All software projects are stored in Subversion repositories located on the Biosphere 2 file server ( \ \..\Engineering\SVN\ )
SharedVariableExportManager - (LabVIEW) Multi-threaded application which handles data export to CSV and current state file generation
Supervisor2014 - (LabVIEW) Monitors CompactRIOs and generates Current State Files for sensors.
Surface Heat Flux Calculator - (LabVIEW) Computes the heat flux at the soil surface using data from nearby 5TM, HFP-1/SC, and TCAV.
Irrigation Control - (LabVIEW) Controls valves in each bay and allows the creation of scheduled rain events.
DataLoader - (Java) Application that parses Measurement Files and inserts data into the database.
Simple Text Instruction Processor (Selector & Valve Control) - ASCII text instructions for automation of selector, valve, and process variable control
Using the LEO data system
Uploading data to the Data Gateway is easy and requires only three things: Sensor meta data configured in the database, a correctly formatted ASCII text file, and FTP capability.
Step 1) Create the sensor in the LEO database and configure the meta data.
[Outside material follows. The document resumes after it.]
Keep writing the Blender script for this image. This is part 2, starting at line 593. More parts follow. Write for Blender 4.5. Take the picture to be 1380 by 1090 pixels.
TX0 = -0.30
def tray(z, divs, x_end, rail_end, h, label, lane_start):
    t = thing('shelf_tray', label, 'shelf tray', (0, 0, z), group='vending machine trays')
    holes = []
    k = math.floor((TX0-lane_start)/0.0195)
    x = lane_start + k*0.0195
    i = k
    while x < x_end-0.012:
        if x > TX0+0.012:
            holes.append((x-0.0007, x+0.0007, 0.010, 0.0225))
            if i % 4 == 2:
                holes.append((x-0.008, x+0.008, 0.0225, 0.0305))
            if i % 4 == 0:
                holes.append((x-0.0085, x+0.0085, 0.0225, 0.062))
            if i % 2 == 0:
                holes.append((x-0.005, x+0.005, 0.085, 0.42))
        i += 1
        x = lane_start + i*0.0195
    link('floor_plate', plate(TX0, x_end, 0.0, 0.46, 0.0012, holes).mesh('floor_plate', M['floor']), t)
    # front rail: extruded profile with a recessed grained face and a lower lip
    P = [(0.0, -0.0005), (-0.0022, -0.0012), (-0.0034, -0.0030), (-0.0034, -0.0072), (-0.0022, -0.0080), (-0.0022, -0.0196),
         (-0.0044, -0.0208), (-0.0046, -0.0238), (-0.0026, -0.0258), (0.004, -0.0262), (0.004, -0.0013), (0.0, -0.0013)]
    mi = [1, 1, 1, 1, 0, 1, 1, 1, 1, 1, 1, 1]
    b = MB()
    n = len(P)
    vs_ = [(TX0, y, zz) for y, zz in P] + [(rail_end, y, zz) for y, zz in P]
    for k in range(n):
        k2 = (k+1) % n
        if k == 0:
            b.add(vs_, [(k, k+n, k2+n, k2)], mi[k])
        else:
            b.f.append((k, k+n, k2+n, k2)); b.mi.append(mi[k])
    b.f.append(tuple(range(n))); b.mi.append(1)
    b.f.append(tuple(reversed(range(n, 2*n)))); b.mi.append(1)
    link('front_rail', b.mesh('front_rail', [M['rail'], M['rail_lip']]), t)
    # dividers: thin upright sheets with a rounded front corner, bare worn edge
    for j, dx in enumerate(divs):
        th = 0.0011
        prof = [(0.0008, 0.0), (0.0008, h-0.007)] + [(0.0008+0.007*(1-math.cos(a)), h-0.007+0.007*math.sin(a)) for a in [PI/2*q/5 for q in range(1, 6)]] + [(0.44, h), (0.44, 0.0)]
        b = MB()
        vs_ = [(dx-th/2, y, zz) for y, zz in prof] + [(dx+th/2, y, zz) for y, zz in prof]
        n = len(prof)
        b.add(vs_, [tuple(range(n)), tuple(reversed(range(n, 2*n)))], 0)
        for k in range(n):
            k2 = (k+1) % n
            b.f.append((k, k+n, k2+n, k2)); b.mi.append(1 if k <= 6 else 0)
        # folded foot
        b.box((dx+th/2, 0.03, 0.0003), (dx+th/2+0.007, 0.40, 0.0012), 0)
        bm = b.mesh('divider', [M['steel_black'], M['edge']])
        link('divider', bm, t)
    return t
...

The sensor must exist with appropriate variables, calibrations, etc. within the database in order for data for a particular sensor to be logged.
Step 2) Record data the LEO way! Data is presented in tab delimited ASCII text files called "Measurement Files" (measurement files are described here). Using this formatting scheme allows the data gateway to parse the file and insert data into the database. Plus, it's easy to read and debug!
Step 3) Upload the measurement file to the Data Gateway via FTP. FTP is a simple and well established protocol. Once a file is uploaded to the server, it is ready to be processed!
Q: Why not log directly to the database?
A: Since the system is distributed there are many remote components. This scheme limits the number of devices writing to the database to only one. This allows changes to be made to the database with minimal impact on the data acquisition devices. If the database goes offline (unexpectedly or planned) the measurement files will still be stored on the gateway server and not be processed. Thus, data is not lost during database outages.
Q: Why use measurement files?
A: This stems from the philosophy that data loggers should be self reliant and write data locally. This reduces the dependence on a stable network connection and ensures data integrity during server outages.
Q: Why use FTP?
A: FTP is simple and easy to use. Many software packages and programming languages have the capability to use FTP; Therefore, it can be easy to automate the uploading measurement files to the server.